Full Report for Listed Buildings

Summary Description of a Listed Buildings

Reference Number
Building Number
Date of Designation
Date of Amendment
Name of Property
Church of St. David  


Unitary Authority
Llanddewi Rhydderch  
Street Side
To the south centre of Llanddewi Rhydderch village.  


Broad Class
Religious, Ritual and Funerary  

The base of the tower may be Norman, i.e. C12. The nave seems too wide not to be a rebuild but part of the original south wall could be retained. It was probably rebuilt and the tower heightened in the late C15 when the porch was also added. The chancel seems to be early C14. The church was restored in 1862-3 by J P Seddon; he rebuilt the north wall, refaced much of the rest and re-roofed as well as providing the internal fittings. The church has been changed little since.  

Built of random red sandstone rubble with ashlar quoins and dressings, medieval to the tower, most of the rest a Victorian refacing, the top of the tower is timber framed, natural slate roofs, but stone slate to the tower. Nave with south porch, lower chancel, west tower. The south wall of the nave is in three bays, porch plus two windows. The porch is narrow with a pointed arch and quite steeply pitched gable; small reset lancet window to returns, 2-centred outer arch and 4-centred inner one, the wall plates and ribs of the roof are C15, coped gable with apex cross. There is a small 2-light Perpendicular window with 4-centred heads in a square headed frame close to the porch and a similar 3-light one at the right hand end. Plain roof with coped gables and east apex cross. The north wall has similar opposite windows with a 2-light Victorian one opposite the porch. All these windows are Victorian restorations.
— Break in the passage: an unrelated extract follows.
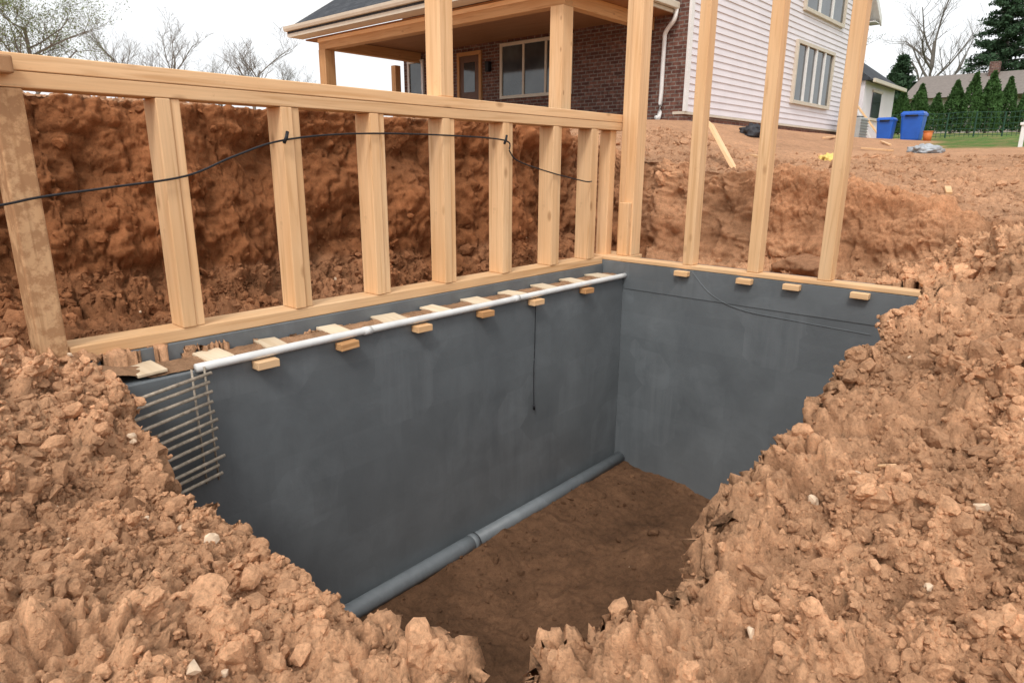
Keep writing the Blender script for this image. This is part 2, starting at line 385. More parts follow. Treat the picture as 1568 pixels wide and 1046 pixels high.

The south wall of the chancel has a small priest's door and a 3-light window as before. The east gable has a window of three stepped and trefoil headed lights of similar Decorated character. Coped gable with apex cross. The north wall has another 3-light window as before. The tower is square and is quoined and battered to the full height. It has three undifferentiated stages. There is a reconstructed pointed arch west doorway, now blocked, with the top in use as a window. Small rectangular windows on three levels, the top level only has them facing south, west and north. The bell-stage is timber framed and diminishes in three sections. The lower section is clad in vertical oak planks, then a tiled roof, then a continuous oak louvre giving the appearance of pigeon holes, finally a conical roof with wind-vane.  

The interior walls are mostly plastered and painted; the roofs are ceiled with horizontal boarding. Very wide, almost segmental chancel arch chamfered and set on chamfered jambs. Both this and the 2-centred tower arch would appear to be early C14. Victorian waggon roofs, tower screen, altar rails, pews and pulpit. Medieval font, probably C15. Several good inscribed slate monuments of c1800 to the Powell family The oak corner posts round which the tower was built and which support the belfry were not seen at resurvey. East window by John Petts, 1988.  

Reason for designation
Included and highly graded for its special interest as a medieval church sensitively restored by J P Seddon, retaining significant early fabric, a distinctive tower, and some good interior features.